ネルソンはコネチカット州の出身。エール大学にて建築を学び、1931年に卒業。1932年に勉学のためローマへ移住し、その後数年はヨーロッパを旅して過ごした。そこで彼はル・コルビジェやウォルター・グロピウスといった世界的デザイナーにも出会っています。旅の後ネルソンは「私は確信的モダニストになった・・・同じ土俵の上で過去のデザイナーに勝とうとしても無駄なのだ」と記しています。その後アメリカに戻り「ペンシル・ポイント」という雑誌に記事を書くようになった彼は、間も無くしてアーキテクチャー・フォーラム社の副編集長(1935〜1943)となり、続いて顧問編集長(1944〜1949)となりました。彼の記事は会話体で書かれた興味深いもので、戦後にできた小さな住宅が抱える設計デザインのトラブルや、快適な住宅の中にオフィスを構えるといった新しい取り組みについてなどが取り上げられていました。その数年の間に「Tomorrow‘s House(1945)」「Problems Of Design(1957)」そして「How ToSee(1977)」などの数冊の本の出版もしました。
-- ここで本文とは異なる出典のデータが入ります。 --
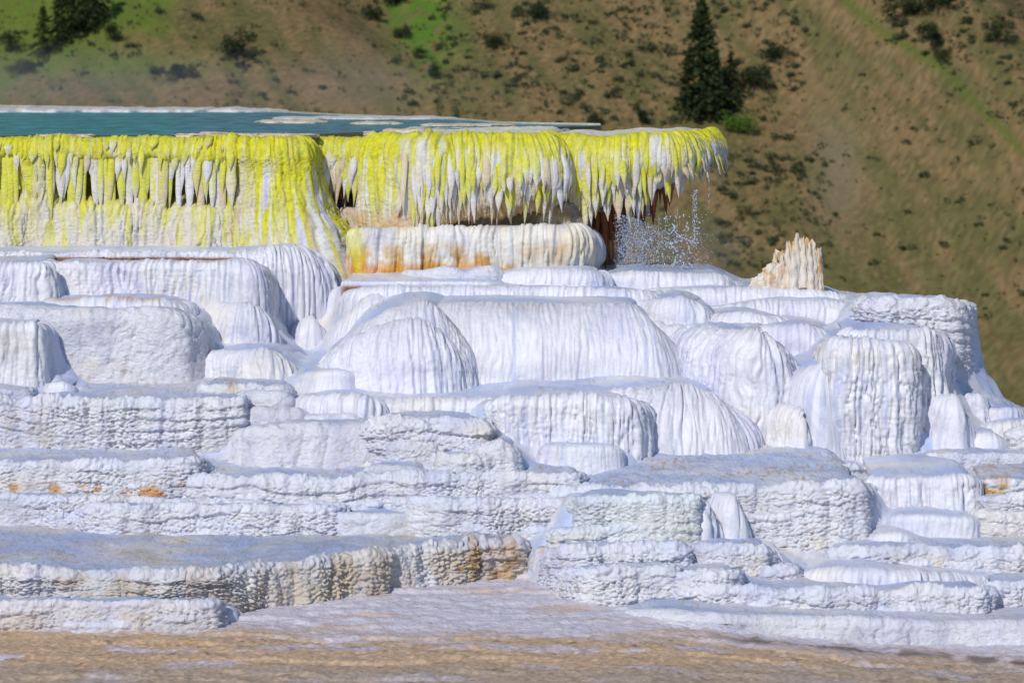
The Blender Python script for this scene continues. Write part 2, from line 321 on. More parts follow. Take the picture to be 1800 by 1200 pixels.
# ---- centre: slot terrace, domes
lobe(TT,'thin pale blue ledge with an orange brown edge, just below the second yellow stained tier',30.7,
 [(600,494,.2),(640,495),(760,495),(860,496),(890,499,.15),(905,503,.5)],520,R=4,bat=0,T=.8,rise=.09,wob=.35,tex='smooth',stain_tint=[([.24,.085,.004],600,890,.18,1.3,.95,0),(BROWN,600,890,.3,1.2,.5,9)])  # edge browned by algae, with shade of the slot painted in
lobe(TT,'long low rippled terrace running under the orange edged ledge toward the right',30.2,
 [(600,524,.6),(618,512,.1),(650,506),(760,506),(900,505),(1010,508),(1100,511),(1150,517,.1),(1180,526,.4)],[(600,600),(1200,580)],R=22,bat=8,T=.8,rise=-.03,wob=.4,tex='flute',amp=.8)
lobe(TM,'smooth plain white slope left of the double dome, below the long low terrace',30.0,
 [(580,590,.6),(592,552,.1),(620,528),(665,516),(705,520,.05),(735,535,.3),(745,545,.8)],650,R=60,rz=1.2,bat=12,T=.6,tex='smooth',amp=.9,cat=ML,arch=.9,stain_tint=[(CREAM,560,640,.7,1.2,.6,0)])
lobe(TM,'small round white dome in front of the second yellow tier, below its right half',30.9,
 [(862,500,.5),(880,484,.1),(920,476),(980,474),(1040,475),(1062,482,.1),(1072,496,.5)],[(860,530),(1080,530)],R=22,rz=1.1,bat=10,T=.7,tex='flute',amp=.7,cat=ML)
lobe(TT,'uppermost smooth white terrace on the skyline, between the spray and the dead stump',31.2,
 [(1040,484,.1),(1090,480),(1200,481),(1270,484),(1305,493,.1),(1335,503,.4),(1345,506,1.)],[(1040,540),(1360,530)],R=[(1040,16),(1300,26)],bat=10,T=1.,rise=.0,tex='flute',amp=.6,arch=1,stain_tint=[([.66,.66,.42],1060,1230,-.4,-.02,.5,2)])
lobe(TT,'wide white terrace carrying the dead stump on its skyline',30.7,
 [(1100,517,.2),(1160,510),(1260,507),(1340,508),(1450,512),(1490,520,.05),(1530,531,.3),(1550,540,.8)],[(1100,570),(1560,580)],R=24,bat=14,T=1.2,rise=.0,tex='flute',amp=.8,arch=1)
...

1940年代後半、ネルソンは人気の新制度を2つ導入しようと提案します。1つは「Grass of Main Street」で、後日それは発展し今日でいう歩行者天国となった。そして2つ目は「ストレージウォールシステム」。これは収納システムを住宅の構造の中に入れ込むというもので、例えば収納システムで部屋を分断したり、壁の中に収納システムを作ったりすることだったのです。このプランを契機にネルソンをデザイン・ディレクターとして迎え入れたハーマン・ミラー社は注目を集めることになりました。会社におけるネルソンの影響力は通常のものとは異なっていたようです。現代デザインを見抜く力を持った彼は、チャールズ・イームズイサム・ノグチといった人々を招き、デザイナーとコンサルタントの見事なチームを完成させました。彼が製作した会社のカタログはハーマン・ミラー社の計り知れない自信と永遠のインパクトを打ち出し「製品は誠実でなくてはならない」とか「貴方が作ったということが重要なのだ」といった企業精神も歌われ、まるでハーマン・ミラー社がゆるぎない一貫性の上に成り立っているかのようでした。同時期にネルソンは革新のエネルギーに力を尽くし家具やオブジェなどをデザインしましたが、その全てが生産されたというわけではありませんでした。彼の代表的な作品は「ボール・クロック」(1950年)や、原子の造型からイメージを得た「バブルランプ」(1952年)、そして鮮やかなカラーの丸い張り地の「マシュマロソファ」(1965年)。ハーマン・ミラー社のカタログは彼が製作した作品や彼がプロデュースした家具で埋め尽くされています。彼はハーマン・ミラー社のショールームのデザインもしており、それがシカゴ、ニューヨーク、そしてワシントンにあります。さらに、彼は展示会デザイナーとしてもさまざまなプロジェクトに参加していました。1964年のニューヨーク世界市でのクライスラー社やアイルランドパビリオンのブース、そして1976年アメリカ革命200年記念委員会のために作成されたショー「USA‘76」などもそうでした。